As for Lucas, in 1986 he spoke up for Larry Davis, who had shot six police officers in his sister’s apartment, sparking a city-wide man-hunt. During Davis’s trial, Lucas brought his students to the courtroom and bear-hugged Davis’s attorney, William Kunstler. A jury acquitted Davis of shooting the officers although he was subsequently convicted of murdering a drug dealer. [After the verdict was read, his lawyer, Michael Warren, publicly blamed Your Humble Servant for Davis’ conviction because of a series of articles about how Davis obtained the home addresses of jurors from an IRS official who visited him in jail.

Needless to say, Ward’s posters with pictures of Daughtry, Foster, Butts and Lucas so upset the rank-and-file that the Patrolmen’s Benevolent Association condemned them.
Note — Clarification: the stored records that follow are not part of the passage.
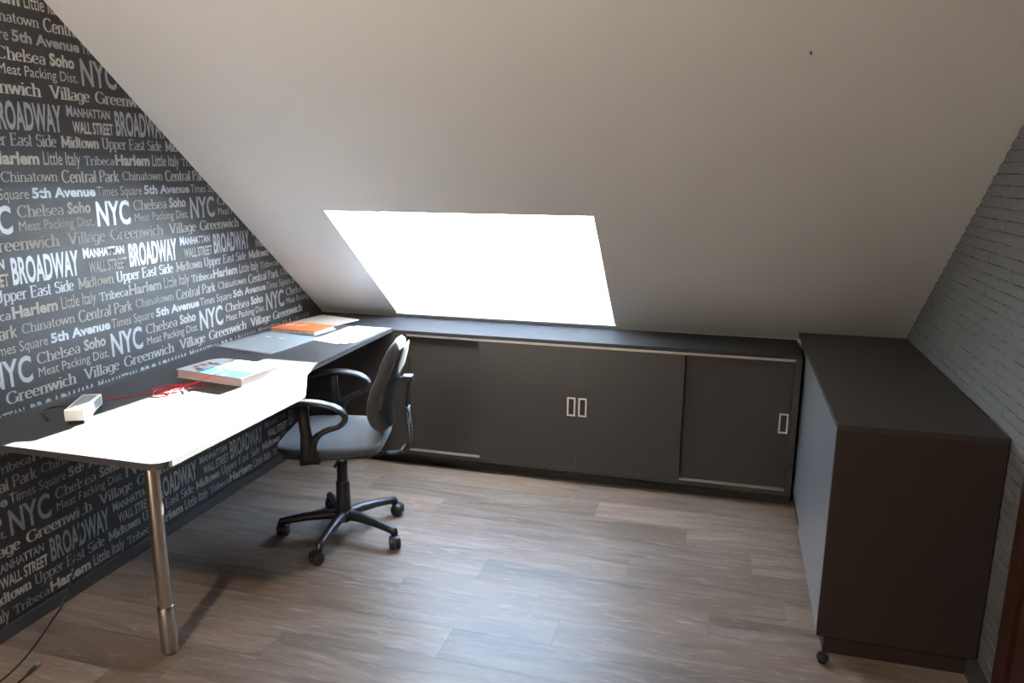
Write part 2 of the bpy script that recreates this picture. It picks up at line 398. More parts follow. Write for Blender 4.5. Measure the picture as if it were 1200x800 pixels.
# ================================================================ LETTERING ON THE LEFT WALL (flat print)
# --- a small broad-nib alphabet for the serif faces: unit cap height, x-height 0.66
XH = 0.66
def arc(cx, cy, rx, ry, a0, a1, n=12):
    return [(cx + rx * math.cos(R(a0 + (a1 - a0) * i / n)), cy + ry * math.sin(R(a0 + (a1 - a0) * i / n))) for i in range(n + 1)]
h = XH / 2
G = {   # char: (advance, [strokes], [serif centres])
 'C': (.80, [arc(.42, .5, .36, .5, 42, 318, 20)], [('v', .70, .86)]),
 'G': (.86, [arc(.42, .5, .36, .5, 42, 330, 20), [(.74, .05), (.74, .42)]], [('v', .70, .86), ('h', .74, .42)]),
 'V': (.84, [[(.10, 1), (.42, 0)], [(.74, 1), (.42, 0)]], [('h', .10, 1), ('h', .74, 1)]),
 'U': (.84, [[(.14, 1), (.14, .32)] + arc(.40, .32, .26, .32, 180, 360, 12) + [(.66, 1)]], [('h', .14, 1), ('h', .66, 1)]),
 'E': (.70, [[(.14, 0), (.14, 1)], [(.14, 1), (.60, 1)], [(.14, .52), (.50, .52)], [(.14, 0), (.62, 0)]], [('h', .14, 0), ('h', .14, 1), ('v', .60, .92), ('v', .62, .08), ('v', .50, .52)]),
 'S': (.62, [arc(.31, .74, .22, .26, 40, 250, 12)[:-1] + arc(.31, .26, .24, .27, 80, -150, 14)], [('v', .50, .88), ('v', .08, .14)]),
 'T': (.78, [[(.39, 0), (.39, 1)], [(.06, 1), (.72, 1)]], [('h', .39, 0), ('v', .06, .92), ('v', .72, .92)]),
 'M': (.98, [[(.12, 0), (.12, 1)], [(.12, 1), (.48, .15)], [(.48, .15), (.84, 1)], [(.84, 1), (.84, 0)]], [('h', .12, 0), ('h', .12, 1), ('h', .84, 0), ('h', .84, 1)]),
 'P': (.66, [[(.14, 0), (.14, 1)], [(.14, 1)] + arc(.30, .74, .28, .26, 90, -90, 12) + [(.14, .48)]], [('h', .14, 0), ('h', .14, 1)]),
 'a': (.56, [arc(.27, XH - .17, .17, .17, 150, 0, 8) + [(.44, .0)], arc(.25, .18, .19, .18, 0, 360, 14)], []),
 'b': (.60, [[(.10, 0), (.10, 1)], arc(.30, h, .22, h, 0, 360, 18)], [('l', .10, 1)]),
 'c': (.50, [arc(.28, h, .22, h, 50, 312, 16)], []),
 'd': (.60, [[(.48, 0), (.48, 1)], arc(.28, h, .22, h, 0, 360, 18)], [('l', .48, 1)]),
 'e': (.54, [[(.07, h + .03), (.47, h + .03)], arc(.27, h, .21, h, 8, 315, 18)], []),
 'g': (.60, [arc(.28, h, .22, h, 0, 360, 18), [(.50, XH), (.50, -.08)] + arc(.28, -.08, .22, .18, 0, -150, 10)], []),
 'h': (.62, [[(.12, 0), (.12, 1)], [(.12, h)] + arc(.31, XH - .2, .18, .2, 170, 0, 10) + [(.49, 0)]], [('h', .12, 0), ('h', .49, 0), ('l', .12, 1)]),
 'i': (.28, [[(.14, 0), (.14, XH)], [(.14, .86), (.14, .96)]], [('h', .14, 0), ('l', .14, XH)]),
 'k': (.60, [[(.12, 0), (.12, 1)], [(.48, XH), (.14, .26)], [(.22, .34), (.52, 0)]], [('h', .12, 0), ('l', .12, 1)]),
 'l': (.28, [[(.14, 0), (.14, 1)]], [('h', .14, 0), ('l', .14, 1)]),
 'm': (.94, [[(.12, 0), (.12, XH)], arc(.28, XH - .2, .16, .2, 170, 0, 10) + [(.44, 0)], arc(.62, XH - .2, .17, .2, 170, 0, 10) + [(.79, 0)]], [('h', .12, 0), ('h', .44, 0), ('h', .79, 0), ('l', .12, XH)]),
 'n': (.62, [[(.12, 0), (.12, XH)], [(.12, h)] + arc(.31, XH - .2, .18, .2, 170, 0, 10) + [(.49, 0)]], [('h', .12, 0), ('h', .49, 0), ('l', .12, XH)]),
 'o': (.58, [arc(.29, h, .23, h, 0, 360, 20)], []),
 'p': (.60, [[(.12, XH), (.12, -.28)], arc(.32, h, .22, h, 0, 360, 18)], [('h', .12, -.28), ('l', .12, XH)]),
 'q': (.60, [[(.48, XH), (.48, -.28)], arc(.28, h, .22, h, 0, 360, 18)], []),
 'r': (.44, [[(.12, 0), (.12, XH)], [(.12, h)] + arc(.30, XH - .2, .16, .2, 165, 45, 7)], [('h', .12, 0), ('l', .12, XH)]),
 's': (.46, [arc(.23, XH * .74, .15, XH * .25, 40, 250, 10)[:-1] + arc(.23, XH * .27, .17, XH * .27, 80, -150, 10)], []),
 't': (.40, [[(.16, .92), (.16, .14)] + arc(.28, .14, .12, .14, 180, 300, 6), [(.03, XH), (.34, XH)]], []),
 'w': (.86, [[(.06, XH), (.24, 0)], [(.43, XH), (.24, 0)], [(.43, XH), (.62, 0)], [(.80, XH), (.62, 0)]], [('h', .06, XH), ('h', .80, XH)]),
 ' ': (.34, [], []),
}
def stroke_bm(bm, pts, a, b):
    n = len(pts); vs0 = []
    closed = n > 3 and abs(pts[0][0] - pts[-1][0]) < 1e-4 and abs(pts[0][1] - pts[-1][1]) < 1e-4
    for i, (x, y) in enumerate(pts):
        if closed: p, q = pts[(i - 1) if i > 0 else n - 2], pts[(i + 1) if i < n - 1 else 1]
        else: p, q = pts[max(i - 1, 0)], pts[min(i + 1, n - 1)]
        tx, ty = q[0] - p[0], q[1] - p[1]; l = math.hypot(tx, ty) or 1; nx, ny = -ty / l, tx / l
        wd = math.sqrt((a * nx) ** 2 + (b * ny) ** 2)
        vs0.append((bm.verts.new((0, x + nx * wd, y + ny * wd)), bm.verts.new((0, x - nx * wd, y - ny * wd))))
    for i in range(n - 1):
        try: bm.faces.new((vs0[i][0], vs0[i][1], vs0[i + 1][1], vs0[i + 1][0]))
        except ValueError: pass
def quad_bm(bm, x0, x1, y0, y1):
    bm.faces.new([bm.verts.new((0, x, y)) for x, y in ((x0, y0), (x1, y0), (x1, y1), (x0, y1))])
def nib_word(text, a, b, serif, track=0.0):
    bm = bmesh.new(); x = 0.0
    for ch in text:
        adv, strokes, ser = G[ch]
        for s in strokes:
            # inset so outlines keep inside the cap height
            stroke_bm(bm, [(x + px, b + py * (1 - 2 * b)) for px, py in s], a, b)
        if serif:
            for kind, sx, sy in ser:
                yy = b + sy * (1 - 2 * b)
                if kind == 'h': quad_bm(bm, x + sx - serif - a, x + sx + serif + a, yy - b, yy + b)
                elif kind == 'l': quad_bm(bm, x + sx - serif - a, x + sx, yy - b, yy + b)
                else: quad_bm(bm, x + sx - b, x + sx + b, yy - serif * 1.3, yy + serif * 1.3)
        x += adv + track
    return bm
def font_word(text, bold=0.0):
    """Blender's built-in face turned into a flat mesh, scaled so that the cap height is 1"""
    def conv(t):
        c = bpy.data.curves.new('t', 'FONT'); c.body = t; c.resolution_u = 3; c.offset = bold; c.fill_mode = 'FRONT'
        o = bpy.data.objects.new('t', c); COL.objects.link(o)
        bpy.context.view_layer.update()
        me = bpy.data.meshes.new_from_object(o.evaluated_get(bpy.context.evaluated_depsgraph_get()))
        bpy.data.objects.remove(o); bpy.data.curves.remove(c); return me
    ref = conv('H'); z0 = min(v.co.y for v in ref.vertices); ch = max(v.co.y for v in ref.vertices) - z0
    me = conv(text); bm = bmesh.new(); bm.from_mesh(me)
    for v in bm.verts: v.co = Vector((0, v.co.x / ch, (v.co.y - z0) / ch))
    return bm
def fit(bm, width, cap):
    ys = [v.co.y for v in bm.verts]; a, b = min(ys), max(ys)
    for v in bm.verts: v.co.y = (v.co.y - a) * width / (b - a); v.co.z *= cap
    for f in bm.faces:
        f.normal_update()
        if f.normal.x < 0: f.normal_flip()
    return bm
def small_caps(big, rest, k=0.84, bold=0.03):
    b1 = font_word(big, bold); w1 = max(v.co.y for v in b1.verts)
    b2 = font_word(rest, bold)
    for v in b2.verts: v.co.y = v.co.y * k + w1 + 0.06; v.co.z = v.co.z * k
    me = bpy.data.meshes.new('t'); b2.to_mesh(me); b2.free(); b1.from_mesh(me); bpy.data.meshes.remove(me); return b1
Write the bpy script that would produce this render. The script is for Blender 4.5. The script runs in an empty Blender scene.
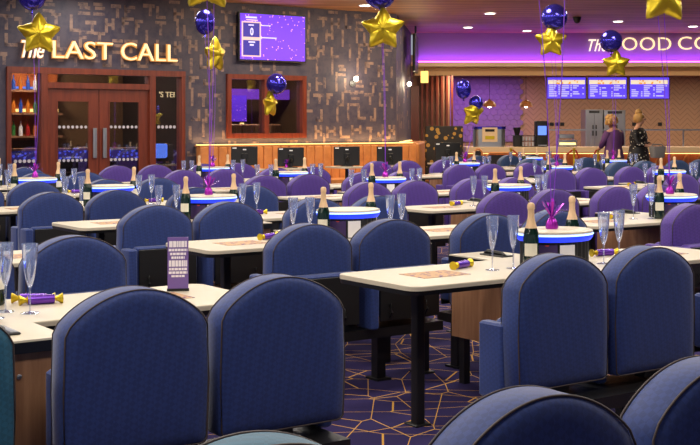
import bpy, bmesh, math, random
from mathutils import Vector, Matrix
R = random.Random(7)
PI = math.pi
sc = bpy.context.scene
col = sc.collection

# ------------------------------------------------------------------ frame
F, YH, CH = 1200.0, 125.0, 1.5
TH = math.radians(35.11)
U = Vector((math.cos(TH), math.sin(TH), 0)); V = Vector((-math.sin(TH), math.cos(TH), 0))
PV = 1.963
WALLV = 19.5
CEIL = 3.77
def uv(a, b, z=0.0): return U*a + V*b + Vector((0, 0, z))
def at(x, y, Z): return Vector(((x-350)/F*Z, Z, CH-(y-YH)/F*Z))
def wa(x, v=WALLV):
    t = (x-350)/F
    return (t*V.y*v - V.x*v)/(U.x - t*U.y)
def wz(x, y, v=WALLV):
    Z = wa(x, v)*U.y + v*V.y
    return CH-(y-YH)/F*Z

# ------------------------------------------------------------------ materials
def srgb(r, g, b):
    f = lambda c: c/255/12.92 if c/255 <= 0.04045 else ((c/255+0.055)/1.055)**2.4
    return (f(r), f(g), f(b), 1)
MATS = {}
def newmat(name):
    m = bpy.data.materials.new(name); m.use_nodes = True
    nt = m.node_tree; b = nt.nodes['Principled BSDF']
    MATS[name] = m
    return m, nt, b
def N(nt, t, **kw):
    n = nt.nodes.new(t)
    for k, v in kw.items():
        if k in n.inputs: n.inputs[k].default_value = v
        else: setattr(n, k, v)
    return n
def simple(name, c, rough=0.5, metal=0.0, noise=0.0, scale=20, spec=0.5):
    m, nt, b = newmat(name)
    b.inputs['Roughness'].default_value = rough; b.inputs['Metallic'].default_value = metal
    b.inputs['Specular IOR Level'].default_value = spec
    tc = N(nt, 'ShaderNodeTexCoord'); nz = N(nt, 'ShaderNodeTexNoise', Scale=scale, Detail=3.0)
    nt.links.new(tc.outputs['Object'], nz.inputs['Vector'])
    mx = N(nt, 'ShaderNodeMix', data_type='RGBA')
    k = max(noise, 0.04)
    mx.inputs[6].default_value = tuple(x*(1-k) for x in c[:3])+(1,)
    mx.inputs[7].default_value = tuple(min(1, x*(1+k)) for x in c[:3])+(1,)
    nt.links.new(nz.outputs['Fac'], mx.inputs[0]); nt.links.new(mx.outputs[2], b.inputs['Base Color'])
    return m
def emit(name, c, s):
    m, nt, b = newmat(name)
    b.inputs['Base Color'].default_value = (c[0]*.3, c[1]*.3, c[2]*.3, 1)
    b.inputs['Emission Color'].default_value = c; b.inputs['Emission Strength'].default_value = s
    return m
def fabric(name, c):
    m, nt, b = newmat(name)
    b.inputs['Roughness'].default_value = 0.62
    b.inputs['Sheen Weight'].default_value = 0.25; b.inputs['Sheen Roughness'].default_value = 0.4
    b.inputs['Specular IOR Level'].default_value = 0.4
    tc = N(nt, 'ShaderNodeTexCoord')
    mp = N(nt, 'ShaderNodeMapping'); mp.inputs['Rotation'].default_value = (0.6, 0.7, 0.78); mp.inputs['Scale'].default_value = (62, 62, 62)
    br = N(nt, 'ShaderNodeTexChecker', Scale=1.0)
    br.inputs['Color1'].default_value = tuple(x*0.88 for x in c[:3])+(1,); br.inputs['Color2'].default_value = tuple(x*1.1 for x in c[:3])+(1,)
    nt.links.new(tc.outputs['Object'], mp.inputs['Vector']); nt.links.new(mp.outputs['Vector'], br.inputs['Vector'])
    nt.links.new(br.outputs['Color'], b.inputs['Base Color'])
    nz = N(nt, 'ShaderNodeTexNoise', Scale=420.0, Detail=2.0); nt.links.new(tc.outputs['Object'], nz.inputs['Vector'])
    bp = N(nt, 'ShaderNodeBump', Strength=0.12, Distance=0.002); nt.links.new(nz.outputs['Fac'], bp.inputs['Height'])
    nt.links.new(bp.outputs['Normal'], b.inputs['Normal'])
    return m
def wood(name, c1, c2, scale=(1.5, 1.5, 22), rough=0.45, planks=0.0):
    m, nt, b = newmat(name)
    b.inputs['Roughness'].default_value = rough
    tc = N(nt, 'ShaderNodeTexCoord'); mp = N(nt, 'ShaderNodeMapping'); mp.inputs['Scale'].default_value = scale
    nz = N(nt, 'ShaderNodeTexNoise', Scale=2.0, Detail=6.0, Roughness=0.6)
    nt.links.new(tc.outputs['Object'], mp.inputs['Vector']); nt.links.new(mp.outputs['Vector'], nz.inputs['Vector'])
    rp = N(nt, 'ShaderNodeValToRGB'); rp.color_ramp.elements[0].color = c1; rp.color_ramp.elements[1].color = c2
    rp.color_ramp.elements[0].position = .3; rp.color_ramp.elements[1].position = .7
    nt.links.new(nz.outputs['Fac'], rp.inputs['Fac']); nt.links.new(rp.outputs['Color'], b.inputs['Base Color'])
    return m
def glassy(name, tint=(1, 1, 1, 1), refl=0.05, edge=0.6, led_tint=0.0):
    m, nt, b = newmat(name)
    nt.nodes.remove(b); out = nt.nodes['Material Output']
    tr = N(nt, 'ShaderNodeBsdfTransparent'); tr.inputs['Color'].default_value = tint
    gl = N(nt, 'ShaderNodeBsdfGlossy', Roughness=0.02); gl.inputs['Color'].default_value = (.85, .9, 1, 1)
    lw = N(nt, 'ShaderNodeLayerWeight', Blend=0.35)
    mr = N(nt, 'ShaderNodeMapRange'); mr.inputs['To Min'].default_value = refl; mr.inputs['To Max'].default_value = edge
    mx = N(nt, 'ShaderNodeMixShader')
    nt.links.new(lw.outputs['Facing'], mr.inputs['Value']); nt.links.new(mr.outputs['Result'], mx.inputs['Fac'])
    nt.links.new(tr.outputs['BSDF'], mx.inputs[1]); nt.links.new(gl.outputs['BSDF'], mx.inputs[2])
    df = N(nt, 'ShaderNodeBsdfTranslucent'); df.inputs['Color'].default_value = (.55, .65, 1, 1)  # blue LED light on the flutes, painted in as a body tint
    d2 = N(nt, 'ShaderNodeBsdfDiffuse'); d2.inputs['Color'].default_value = (.6, .68, 1, 1)
    a_ = N(nt, 'ShaderNodeMixShader'); nt.links.new(df.outputs[0], a_.inputs[1]); nt.links.new(d2.outputs[0], a_.inputs[2])
    m2 = N(nt, 'ShaderNodeMixShader'); m2.inputs['Fac'].default_value = led_tint
    nt.links.new(mx.outputs['Shader'], m2.inputs[1]); nt.links.new(a_.outputs[0], m2.inputs[2])
    nt.links.new(m2.outputs['Shader'], out.inputs['Surface'])
    return m

M = {}
M['blue'] = fabric('fabric_blue', srgb(41, 60, 120))
M['purple'] = fabric('fabric_purple', srgb(84, 57, 146))
M['teal'] = fabric('fabric_teal', srgb(40, 96, 124))
M['slate'] = fabric('fabric_slate', srgb(54, 76, 116))
M['pipe'] = simple('piping_dark', srgb(70, 58, 58), .6)
M['white_top'] = simple('laminate_cream', srgb(208, 197, 176), .35, noise=.02)
M['black'] = simple('black_metal', srgb(20, 20, 23), .4)
M['pan'] = simple('black_plastic', srgb(17, 17, 20), .5)
M['steel'] = simple('brushed_steel', srgb(175, 178, 184), .3, .9)
M['oak'] = wood('oak_panel', srgb(134, 92, 66), srgb(176, 130, 98), (2, 2, 1.2) if False else (14, 14, 1.2))
M['mahog'] = wood('mahogany', srgb(92, 36, 22), srgb(126, 54, 32), (10, 10, .8), .35)
M['orange_wood'] = wood('orange_wood', srgb(160, 78, 38), srgb(200, 112, 58), (8, 8, .9), .35)
M['tan'] = wood('tan_leather', srgb(190, 118, 62), srgb(214, 140, 78), (3, 3, 3), .45)
M['gold'] = simple('gold_foil', srgb(222, 194, 50), .30, .8, .10, 6)
M['bfoil'] = simple('blue_foil', srgb(70, 62, 190), .16, .8, .15, 8)
M['neck'] = simple('champagne_foil', srgb(232, 194, 150), .45, .15, .1, 40)
M['bottle'] = simple('bottle_green', srgb(16, 40, 34), .08)
M['label'] = simple('cream_label', srgb(236, 230, 210), .6)
M['flute'] = glassy('flute_glass', (.97, .98, 1, 1), .15, 1.0, .10)
M['pane'] = glassy('window_glass', (.86, .86, .88, 1), .16, .8)
M['led'] = emit('led_blue', (.012, .045, 1, 1), 1.15)
M['led_core'] = emit('led_blue_core', (.3, .45, 1, 1), 3.0)
M['warm'] = emit('warm_letter', (1, .76, .40, 1), 1.25)
M['warmstrip'] = emit('warm_strip', (1, .62, .2, 1), 3)
M['bulb'] = emit('warm_bulb', (1, .85, .6, 1), 14)
M['spotlit'] = emit('downlight_disc', (1, .9, .75, 1), 6)
M['purple_led'] = emit('purple_led', (.42, .05, 1, 1), 14)
M['purple_dim'] = emit('purple_reflection', (.32, .08, .9, 1), .8)  # glow standing in for the cove mirrored in the window
M['halo'] = emit('amber_halo', (1, .42, .08, 1), .55)
M['ribbon'] = simple('purple_ribbon', srgb(140, 70, 215), .35, .2)
M['tassel'] = simple('magenta_foil', srgb(175, 40, 190), .25, .6, .2)
M['pfoil'] = simple('purple_foil', srgb(110, 60, 180), .25, .6, .2)
M['flyer'] = None
M['skin'] = simple('skin', srgb(214, 160, 130), .5)
M['hair'] = simple('blonde_hair', srgb(206, 158, 92), .5, 0, .25, 60)
M['purple_cloth'] = simple('plum_cloth', srgb(104, 64, 118), .8)
M['dark_cloth'] = simple('black_cloth', srgb(26, 22, 30), .8)
M['grey'] = simple('grey_wicker', srgb(150, 146, 144), .7, 0, .2, 60)
M['cream'] = simple('cream_plaster', srgb(232, 200, 158), .6)
M['tanwall'] = simple('tan_soffit', srgb(214, 168, 116), .6)
M['mauve'] = simple('mauve_bulkhead', srgb(146, 112, 156), .6)
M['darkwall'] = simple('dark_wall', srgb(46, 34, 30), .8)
M['floral'] = None; M['screen_gold'] = None

def spots(name, base, dot, scale, thr, metal=0.0, emis=None, rough=.6):
    m, nt, b = newmat(name)
    tc = N(nt, 'ShaderNodeTexCoord'); vo = N(nt, 'ShaderNodeTexVoronoi', Scale=scale)
    nt.links.new(tc.outputs['Object'], vo.inputs['Vector'])
    lt = N(nt, 'ShaderNodeMath', operation='LESS_THAN'); lt.inputs[1].default_value = thr
    nt.links.new(vo.outputs['Distance'], lt.inputs[0])
    mx = N(nt, 'ShaderNodeMix', data_type='RGBA'); mx.inputs[6].default_value = base; mx.inputs[7].default_value = dot
    nt.links.new(lt.outputs[0], mx.inputs[0]); nt.links.new(mx.outputs[2], b.inputs['Base Color'])
    b.inputs['Roughness'].default_value = rough; b.inputs['Metallic'].default_value = metal
    if emis:
        nt.links.new(mx.outputs[2], b.inputs['Emission Color']); b.inputs['Emission Strength'].default_value = emis
    return m
M['floral'] = spots('floral_cloth', srgb(22, 18, 22), srgb(215, 205, 185), 15, .26)
M['screen_gold'] = spots('gold_leaf_screen', srgb(30, 22, 16), srgb(170, 126, 48), 8, .34, .0)
M['tv'] = spots('tv_purple', srgb(98, 50, 225), srgb(235, 160, 250), 16, .17, emis=1.0)
M['menu'] = emit('menu_purple', srgb(96, 70, 235), 1.15)
M['menu_white'] = emit('menu_white', srgb(225, 220, 255), 1.0)
M['menu_food'] = spots('menu_food', srgb(235, 220, 190), srgb(240, 160, 70), 12, .35, emis=1.0)
M['tvbox'] = emit('tv_box_blue', srgb(48, 36, 165), .9)
M['tvline'] = emit('tv_line_peach', srgb(245, 200, 190), 1.0)
M['flyer'] = spots('printed_flyer', srgb(190, 150, 110), srgb(110, 70, 110), 30, .35)
M['poster'] = spots('printed_poster', srgb(58, 36, 92), srgb(205, 60, 50), 14, .42)
M['leaflet'] = simple('leaflet_purple', srgb(122, 96, 168), .3)
M['leaflet_txt'] = simple('leaflet_text', srgb(250, 244, 252), .5)
M['paper'] = simple('white_paper', srgb(240, 238, 240), .6)
M['blue_reflection'] = None
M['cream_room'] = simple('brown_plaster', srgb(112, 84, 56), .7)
M['blueglow'] = emit('blue_screen', (.12, .25, 1, 1), 1.4)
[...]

PBA spokesman Dennis Sheehan said it was “outrageous that anybody who’s made volatile statements in the past should be utilized in any kind of recruitment drive.”

According to Hargrove, whose commands in the Personnel Bureau included the Cadet Corps and the Applicant Processing Division and Recruitment, Ward had wanted to include a fifth clergyman on the posters: the Rev. Sharpton.

Sharpton was then in the midst of defending Tawana Brawley, the black teenager who claimed she had been raped by a group of hooded white men, a la the Ku Klux Klan. The case was revealed to be a hoax, although Sharpton has never apologized for his role or his actions.

Sharpton, however, never appeared as the fifth face on the department’s posters.

According to Hargrove, Ward was dissuaded from using Sharpton by none other than Kelly, who was then assigned to headquarters in the Office of Management and Planning, known as OMAP.

“He argued to Ben Ward that Sharpton was no more than a ‘con man’ and a ‘poverty pimp,’” Hargrove said of Kelly.

Ward, Hargrove added, “went along with Ray.”